Cependant, l'article 18-1 évoque les « services technologiquement innovants », notion qui n'existe ni dans les textes européens et français, ni dans les jurisprudences européenne et française. La recommandation de la Commission européenne du 11 février 2003 définissant les marchés pertinents évoque la notion de « marchés émergents » et non de services innovants. La notion de marchés émergents garantit de ce fait une réelle sécurité juridique d'autant qu'elle a déjà fait l'objet de plusieurs décisions européennes.

De plus, la Commission européenne, elle-même, a déjà eu l'occasion d'émettre des réserves sur cette notion de services innovants et l'ajout de l'adjectif technologique n'est pas suffisant pour lever ses interrogations sur cette notion inconnue en droit européen. Or, une telle transposition imparfaite ne permettrait pas la nécessaire conformité au cadre juridique européen et serait source d'insécurité juridique.

Ensuite, il convient de rappeler que la régulation intervient sur un marché (analyse des marchés, détermination des opérateurs puissants sur un marché, utilisation d'outils de régulation lorsque la concurrence n'est pas assurée), pas sur un service.

Par ailleurs, prévoir d'ores et déjà l'exclusion de ces services préjugerait des résultats de l'analyse des marchés et aurait pour conséquence de retirer certains outils de la régulation que l'ART peut utiliser lorsqu'un marché n'est pas concurrentiel, et de ce fait, de freiner la concurrence et nuire aux utilisateurs finaux français.

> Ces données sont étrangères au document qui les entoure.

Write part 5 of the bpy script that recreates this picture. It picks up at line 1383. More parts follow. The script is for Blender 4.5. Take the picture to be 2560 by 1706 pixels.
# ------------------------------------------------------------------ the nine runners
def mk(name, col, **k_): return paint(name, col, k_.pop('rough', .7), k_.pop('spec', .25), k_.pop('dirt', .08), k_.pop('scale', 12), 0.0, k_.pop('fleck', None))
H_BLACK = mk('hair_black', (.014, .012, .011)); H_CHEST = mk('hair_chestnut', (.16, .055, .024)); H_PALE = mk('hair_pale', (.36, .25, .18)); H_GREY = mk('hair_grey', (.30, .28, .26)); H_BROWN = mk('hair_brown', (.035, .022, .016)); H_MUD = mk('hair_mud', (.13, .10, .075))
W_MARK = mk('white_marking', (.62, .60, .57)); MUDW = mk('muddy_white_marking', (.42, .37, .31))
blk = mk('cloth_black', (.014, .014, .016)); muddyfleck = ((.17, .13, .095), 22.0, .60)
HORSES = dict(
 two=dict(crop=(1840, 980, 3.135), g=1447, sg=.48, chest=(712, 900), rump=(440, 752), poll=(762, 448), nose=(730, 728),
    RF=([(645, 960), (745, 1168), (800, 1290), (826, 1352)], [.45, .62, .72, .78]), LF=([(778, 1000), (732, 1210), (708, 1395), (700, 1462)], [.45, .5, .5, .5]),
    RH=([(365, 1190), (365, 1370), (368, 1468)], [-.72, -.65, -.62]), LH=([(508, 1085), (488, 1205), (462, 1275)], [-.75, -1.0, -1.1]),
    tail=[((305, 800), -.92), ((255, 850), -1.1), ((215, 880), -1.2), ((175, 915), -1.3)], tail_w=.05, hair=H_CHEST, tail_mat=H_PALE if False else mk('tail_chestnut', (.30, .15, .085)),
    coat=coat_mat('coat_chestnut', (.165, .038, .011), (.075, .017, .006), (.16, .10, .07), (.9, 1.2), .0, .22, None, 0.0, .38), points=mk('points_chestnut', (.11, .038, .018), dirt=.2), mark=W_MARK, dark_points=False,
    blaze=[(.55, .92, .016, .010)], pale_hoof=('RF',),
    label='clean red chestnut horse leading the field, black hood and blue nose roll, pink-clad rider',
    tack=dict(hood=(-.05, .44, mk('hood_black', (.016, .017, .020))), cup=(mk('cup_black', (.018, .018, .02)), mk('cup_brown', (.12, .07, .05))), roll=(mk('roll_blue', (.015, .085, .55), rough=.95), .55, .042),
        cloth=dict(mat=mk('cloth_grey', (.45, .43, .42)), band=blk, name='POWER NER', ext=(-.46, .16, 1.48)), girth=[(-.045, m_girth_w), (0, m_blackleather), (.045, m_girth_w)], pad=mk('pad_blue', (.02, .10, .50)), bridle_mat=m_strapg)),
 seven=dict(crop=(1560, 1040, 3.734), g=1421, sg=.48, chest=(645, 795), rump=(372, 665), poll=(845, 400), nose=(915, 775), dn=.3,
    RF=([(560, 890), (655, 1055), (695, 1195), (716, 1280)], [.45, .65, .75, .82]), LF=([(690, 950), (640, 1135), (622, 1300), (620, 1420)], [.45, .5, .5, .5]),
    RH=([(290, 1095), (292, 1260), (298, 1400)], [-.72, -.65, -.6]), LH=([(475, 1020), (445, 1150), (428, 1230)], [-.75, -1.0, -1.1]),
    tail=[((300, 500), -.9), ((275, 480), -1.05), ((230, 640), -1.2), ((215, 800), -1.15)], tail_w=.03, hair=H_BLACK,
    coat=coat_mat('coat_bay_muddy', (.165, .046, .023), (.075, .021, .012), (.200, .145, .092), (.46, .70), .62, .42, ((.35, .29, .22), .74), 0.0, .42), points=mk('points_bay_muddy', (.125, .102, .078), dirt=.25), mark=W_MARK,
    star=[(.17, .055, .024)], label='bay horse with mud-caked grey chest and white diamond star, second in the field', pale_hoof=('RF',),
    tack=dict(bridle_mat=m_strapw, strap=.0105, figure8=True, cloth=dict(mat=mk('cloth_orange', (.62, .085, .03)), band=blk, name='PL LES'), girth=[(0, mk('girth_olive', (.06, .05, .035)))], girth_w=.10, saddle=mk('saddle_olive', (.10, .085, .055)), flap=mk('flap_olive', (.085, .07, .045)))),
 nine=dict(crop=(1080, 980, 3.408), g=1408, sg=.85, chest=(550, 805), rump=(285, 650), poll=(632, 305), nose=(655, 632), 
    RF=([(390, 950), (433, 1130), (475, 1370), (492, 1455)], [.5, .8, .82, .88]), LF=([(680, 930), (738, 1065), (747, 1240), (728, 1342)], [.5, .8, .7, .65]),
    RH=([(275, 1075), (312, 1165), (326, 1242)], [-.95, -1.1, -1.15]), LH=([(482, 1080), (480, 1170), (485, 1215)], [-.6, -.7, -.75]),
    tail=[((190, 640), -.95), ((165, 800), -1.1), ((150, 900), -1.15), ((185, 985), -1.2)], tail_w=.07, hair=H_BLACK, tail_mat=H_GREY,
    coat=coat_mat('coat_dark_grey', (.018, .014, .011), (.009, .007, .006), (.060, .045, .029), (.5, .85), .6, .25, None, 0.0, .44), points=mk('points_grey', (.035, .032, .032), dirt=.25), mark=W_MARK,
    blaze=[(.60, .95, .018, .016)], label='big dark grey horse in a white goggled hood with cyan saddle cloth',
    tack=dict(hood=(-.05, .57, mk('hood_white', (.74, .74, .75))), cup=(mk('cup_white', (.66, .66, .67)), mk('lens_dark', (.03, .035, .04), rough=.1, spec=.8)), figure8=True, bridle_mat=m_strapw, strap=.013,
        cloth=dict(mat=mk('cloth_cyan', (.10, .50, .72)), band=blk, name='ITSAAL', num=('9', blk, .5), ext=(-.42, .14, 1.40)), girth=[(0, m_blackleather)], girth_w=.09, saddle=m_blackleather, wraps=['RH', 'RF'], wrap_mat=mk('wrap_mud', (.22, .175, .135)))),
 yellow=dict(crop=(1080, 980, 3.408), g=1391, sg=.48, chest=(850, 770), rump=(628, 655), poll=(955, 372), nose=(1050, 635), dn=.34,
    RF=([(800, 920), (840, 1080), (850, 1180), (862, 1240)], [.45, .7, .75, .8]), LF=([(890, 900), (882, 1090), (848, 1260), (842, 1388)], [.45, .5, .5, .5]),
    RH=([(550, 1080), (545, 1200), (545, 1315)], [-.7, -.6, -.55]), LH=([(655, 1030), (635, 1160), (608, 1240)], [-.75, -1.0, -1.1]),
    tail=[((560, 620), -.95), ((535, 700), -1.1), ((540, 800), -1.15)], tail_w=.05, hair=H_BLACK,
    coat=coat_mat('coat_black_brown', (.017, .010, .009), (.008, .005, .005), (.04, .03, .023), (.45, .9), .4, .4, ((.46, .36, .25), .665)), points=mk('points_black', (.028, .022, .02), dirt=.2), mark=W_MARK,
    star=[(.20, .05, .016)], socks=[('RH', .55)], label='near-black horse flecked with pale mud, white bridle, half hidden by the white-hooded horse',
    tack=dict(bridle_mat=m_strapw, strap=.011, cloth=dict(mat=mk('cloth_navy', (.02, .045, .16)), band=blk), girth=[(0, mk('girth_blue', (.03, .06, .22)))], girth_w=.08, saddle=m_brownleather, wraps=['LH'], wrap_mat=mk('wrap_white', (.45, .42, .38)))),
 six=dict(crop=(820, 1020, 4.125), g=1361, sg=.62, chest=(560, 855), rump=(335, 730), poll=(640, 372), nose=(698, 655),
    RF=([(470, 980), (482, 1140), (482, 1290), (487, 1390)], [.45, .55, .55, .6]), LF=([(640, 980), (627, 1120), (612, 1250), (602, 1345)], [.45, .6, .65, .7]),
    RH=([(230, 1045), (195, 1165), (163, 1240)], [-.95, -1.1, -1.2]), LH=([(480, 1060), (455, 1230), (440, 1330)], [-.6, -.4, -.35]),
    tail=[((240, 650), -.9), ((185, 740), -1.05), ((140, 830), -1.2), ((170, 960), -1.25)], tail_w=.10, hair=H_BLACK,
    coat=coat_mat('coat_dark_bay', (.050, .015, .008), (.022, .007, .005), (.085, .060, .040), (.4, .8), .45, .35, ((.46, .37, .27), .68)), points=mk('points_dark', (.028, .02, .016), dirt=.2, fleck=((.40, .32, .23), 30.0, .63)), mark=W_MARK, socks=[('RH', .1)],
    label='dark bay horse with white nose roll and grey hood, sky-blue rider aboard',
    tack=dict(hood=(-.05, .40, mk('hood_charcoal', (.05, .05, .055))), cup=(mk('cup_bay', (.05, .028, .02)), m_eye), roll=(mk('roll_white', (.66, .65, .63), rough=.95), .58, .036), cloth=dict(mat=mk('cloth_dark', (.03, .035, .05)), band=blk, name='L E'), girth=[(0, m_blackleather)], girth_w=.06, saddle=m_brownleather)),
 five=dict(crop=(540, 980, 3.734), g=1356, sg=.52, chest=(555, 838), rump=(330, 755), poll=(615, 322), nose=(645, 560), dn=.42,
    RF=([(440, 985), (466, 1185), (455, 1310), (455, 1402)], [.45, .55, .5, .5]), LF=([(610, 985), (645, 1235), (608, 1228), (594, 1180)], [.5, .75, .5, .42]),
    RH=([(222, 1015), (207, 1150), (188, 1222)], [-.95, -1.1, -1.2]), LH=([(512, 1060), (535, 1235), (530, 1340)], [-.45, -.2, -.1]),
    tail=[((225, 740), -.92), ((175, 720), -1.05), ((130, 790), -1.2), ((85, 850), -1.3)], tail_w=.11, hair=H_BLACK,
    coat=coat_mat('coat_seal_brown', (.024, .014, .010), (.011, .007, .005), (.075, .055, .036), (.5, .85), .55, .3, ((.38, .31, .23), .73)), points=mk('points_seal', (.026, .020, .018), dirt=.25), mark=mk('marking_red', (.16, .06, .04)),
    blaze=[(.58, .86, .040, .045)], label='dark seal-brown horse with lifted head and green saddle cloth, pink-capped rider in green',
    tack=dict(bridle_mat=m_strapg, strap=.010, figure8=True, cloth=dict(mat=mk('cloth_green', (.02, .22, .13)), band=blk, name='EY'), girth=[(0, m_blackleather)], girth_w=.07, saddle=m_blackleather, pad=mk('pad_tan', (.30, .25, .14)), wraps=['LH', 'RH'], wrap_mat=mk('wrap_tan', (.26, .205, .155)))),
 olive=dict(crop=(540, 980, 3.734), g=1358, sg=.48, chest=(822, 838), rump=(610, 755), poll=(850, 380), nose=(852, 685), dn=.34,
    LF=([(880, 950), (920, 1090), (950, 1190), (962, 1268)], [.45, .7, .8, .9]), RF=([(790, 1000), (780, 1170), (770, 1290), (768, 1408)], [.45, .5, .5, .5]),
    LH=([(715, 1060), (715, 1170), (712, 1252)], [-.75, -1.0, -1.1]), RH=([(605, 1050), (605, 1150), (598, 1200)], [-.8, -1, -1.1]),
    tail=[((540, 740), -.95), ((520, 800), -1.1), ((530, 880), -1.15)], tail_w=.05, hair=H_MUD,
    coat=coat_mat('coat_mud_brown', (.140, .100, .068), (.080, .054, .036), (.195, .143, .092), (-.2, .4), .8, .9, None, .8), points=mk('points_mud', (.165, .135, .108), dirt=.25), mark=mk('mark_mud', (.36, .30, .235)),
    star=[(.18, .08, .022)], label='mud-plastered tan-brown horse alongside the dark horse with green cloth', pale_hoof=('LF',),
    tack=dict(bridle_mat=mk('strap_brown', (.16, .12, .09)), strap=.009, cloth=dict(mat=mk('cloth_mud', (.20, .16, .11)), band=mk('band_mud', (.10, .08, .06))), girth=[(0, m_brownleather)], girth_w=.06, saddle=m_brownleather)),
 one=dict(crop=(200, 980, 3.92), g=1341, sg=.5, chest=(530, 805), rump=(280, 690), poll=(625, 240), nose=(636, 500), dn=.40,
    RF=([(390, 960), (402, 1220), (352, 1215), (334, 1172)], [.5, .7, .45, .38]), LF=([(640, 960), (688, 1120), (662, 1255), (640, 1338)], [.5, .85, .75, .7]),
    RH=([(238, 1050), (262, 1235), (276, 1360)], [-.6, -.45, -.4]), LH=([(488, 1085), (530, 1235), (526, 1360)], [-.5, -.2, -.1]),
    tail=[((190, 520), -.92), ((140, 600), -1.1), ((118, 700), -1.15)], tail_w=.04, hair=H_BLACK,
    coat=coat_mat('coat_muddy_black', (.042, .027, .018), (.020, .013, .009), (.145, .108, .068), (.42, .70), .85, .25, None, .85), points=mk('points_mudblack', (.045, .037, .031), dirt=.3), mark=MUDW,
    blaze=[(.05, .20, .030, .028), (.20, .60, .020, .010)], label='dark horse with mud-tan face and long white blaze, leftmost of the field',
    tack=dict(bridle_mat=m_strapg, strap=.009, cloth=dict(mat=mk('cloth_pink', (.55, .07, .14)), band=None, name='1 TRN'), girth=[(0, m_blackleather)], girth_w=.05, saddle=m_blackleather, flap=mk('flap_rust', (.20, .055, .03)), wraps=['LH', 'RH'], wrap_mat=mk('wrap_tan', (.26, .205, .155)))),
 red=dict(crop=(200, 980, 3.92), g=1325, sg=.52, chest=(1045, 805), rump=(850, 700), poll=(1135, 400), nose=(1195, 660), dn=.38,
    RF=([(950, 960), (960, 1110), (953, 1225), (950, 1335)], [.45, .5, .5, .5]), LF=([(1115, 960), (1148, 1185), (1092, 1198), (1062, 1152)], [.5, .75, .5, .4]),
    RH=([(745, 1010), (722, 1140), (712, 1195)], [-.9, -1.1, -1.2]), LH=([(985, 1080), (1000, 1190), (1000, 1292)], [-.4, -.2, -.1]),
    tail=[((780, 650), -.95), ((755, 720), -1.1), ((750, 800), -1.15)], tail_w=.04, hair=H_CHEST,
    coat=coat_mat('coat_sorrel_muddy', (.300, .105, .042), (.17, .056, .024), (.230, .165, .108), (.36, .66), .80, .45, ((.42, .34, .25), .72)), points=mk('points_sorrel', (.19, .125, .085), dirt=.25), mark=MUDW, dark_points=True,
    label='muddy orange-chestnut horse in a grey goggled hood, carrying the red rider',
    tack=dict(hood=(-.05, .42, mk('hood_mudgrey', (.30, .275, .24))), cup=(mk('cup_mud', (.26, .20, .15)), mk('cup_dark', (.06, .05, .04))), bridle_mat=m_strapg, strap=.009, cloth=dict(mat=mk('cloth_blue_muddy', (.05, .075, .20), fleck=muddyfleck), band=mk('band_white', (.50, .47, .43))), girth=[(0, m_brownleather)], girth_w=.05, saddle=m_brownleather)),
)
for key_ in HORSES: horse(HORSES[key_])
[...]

Aussi, l'amendement proposé vise à concilier la volonté du législateur de soutenir l'innovation et le nécessaire respect du cadre européen..

Enfin, le délai introduit par l'Assemblée nationale (quinze jours après avis du Conseil de la Concurrence) parait court, eu égard aux différentes procédures de consultation dans le cadre des directives européennes. C'est pourquoi, il est proposé de prévoir un renouvellement de ce dernier, sur demande motivée de l'ART, du Conseil de la Concurrence ou de la Commission européenne.



NB :La rectification porte sur la liste des signataires.